Creating Customer Segments

In this project, the student is presented with a list of grocery purchase orders. The goal is a very fun one: discover customer segments - that is, identify categories/types of customers based on purchases. It's an upsupervised learning task, which means we don't have a target variable (at least one that's given to us). Obviously this requires identifying clusters/patterns in the data in some way. The clever approach taught by Udacity is Principal Component Analysis (be sure to watch all three). This is a Linear Algebra approach of finding eigenvectors and eigenvalues for the data. The point is to represent the data in its most important dimensions (one dimension per feature). As mentioned in the videos, the excellent outcome is that the eigenvalues can be sorted by magnitude, which results in a sort by importance. The other interesting point is that each dimension does its best to represent the data with minimal error - and that's because the first dimension is along the maximum vector of variance and subsequent dimensions do the same, but are orthogonal to any that preceded it. This is such an ideal algorithm, it's kind of ridiculous. New topics:

  • Feature distribution analysis.
  • Scatter Matrix.
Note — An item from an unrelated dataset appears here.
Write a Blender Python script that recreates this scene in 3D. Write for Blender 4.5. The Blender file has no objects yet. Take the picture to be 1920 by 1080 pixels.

A great tool to check for cross-correlation in feature distributions.
  • Feature distribution normalization: how can we transform the data to have something closer to a Normal distribution?
    • Box-Cox test: mentioned in passing, but unused. (See Power Transforms)
    • Logarithmic Scaling: useful in this case because it stats off high to the left and exponentially fades off to the right. Applying a log expands smaller values and compresses larger values, thereby stretching the distribution out (unevenly).
  • Tukey's Method for identifying outliers: calculate the interquartile range IQR = (Q3 - Q1), calculate a step = IQR * 1.5 (or 3.0 for extreme), then see which feature samples are above (Q3 + step) or below (Q1 - step).
  • Dimensionality Reduction: by using an explained variance ratio, we can trim features that are far less important than others, thereby simplifying the analysis.
  • Biplot - projects an N-dimensional set of features onto a two-dimensional graph
  • Unsupervised Learning
    • Principal Component Analysis: as described above, systematically identify dimensions of maximum variance
      • both forward and inverse! we use inverse when it's time to convert a clustered mean back into the original units
    • Clustering
      • K-Means clustering: richness and consistnet (not scale-invariant)
      • Gaussian Mixture Model: scale-invariant and consistent
      • silhouette coefficient: how similar (up to 1)/dissimilar (down to -1) a given data point is from a given cluster. The mean silhouette coefficient is used to score a clustering.
  • A/B testing

Smart Cab

This project departs from datasets and features and enters into Reinforcement Learning. No, not Deep Reinforcement Learning, just the regular type - Q-Learning, actually. It also introduces the use of a simulator environment, a concept that's used heavily by Udacity in the Self-Driving Car and Flying Car Nanodegrees (those are rich, 3D worlds, whereas this project uses a super-basic 2D pygame realm). Q-learning uses the known state and a list of ranked options to decide what to do. How it ranks those options is based on experience - i.e. learning the "hard way," with rewards and punishments meted out by the simulation (critically, doing nothing is penalized). That means there's an exploration-to-exploitation transition (and maybe back again) that occurs. It's really cool to see the little cab start to get wise! Note that the "gamma" factor used to include future values in the current reward/punishment tables is not used in this project (and can't be either, read the bottom of the ipynb notebook to see why). If you'd like another pocket-sized example of reinforcement learning, you can look up people training the snake game on youtube. Some good techniques:

  • Tracking performance across iterations during training:
    • Plotting average reward / action
    • Plotting frequency of "bad" actions by type
  • Defining and Sizing the State Space
    • Analyzing average length of runs and using that to determine if there's enough time to cover the state space
  • Analyzing the Policy Table
    • can see the current state of rewards and decide if more training is needed
    • identifying which ones are suboptimal (if possible)

Capstone Project

I won't repeat what's already in the report, but I should mention that this was still very early on on my neural network learning path. We were allowed to choose our own projects and I wanted to do semantic segmentation. I ended up somehow failing (I think?) to get good results with a U-net and mimicked a FCN approach that was presented in a couple papers that I reference in the bibliography. It's likely they were a bit dated by the time I got my hands on them - a persistent problem in studying neural networks, perhaps! A couple highlights are: using PCA to try to help me design the first layer of my CNN and building my own Keras Atrous-CNN layer that I needed but was missing from the standard distribution (at the time, at least). For a proper U-Net implementation of semantic segmentation, you can see the work from either my Self Driving Car Nanodegree or my Lyft Challenge project.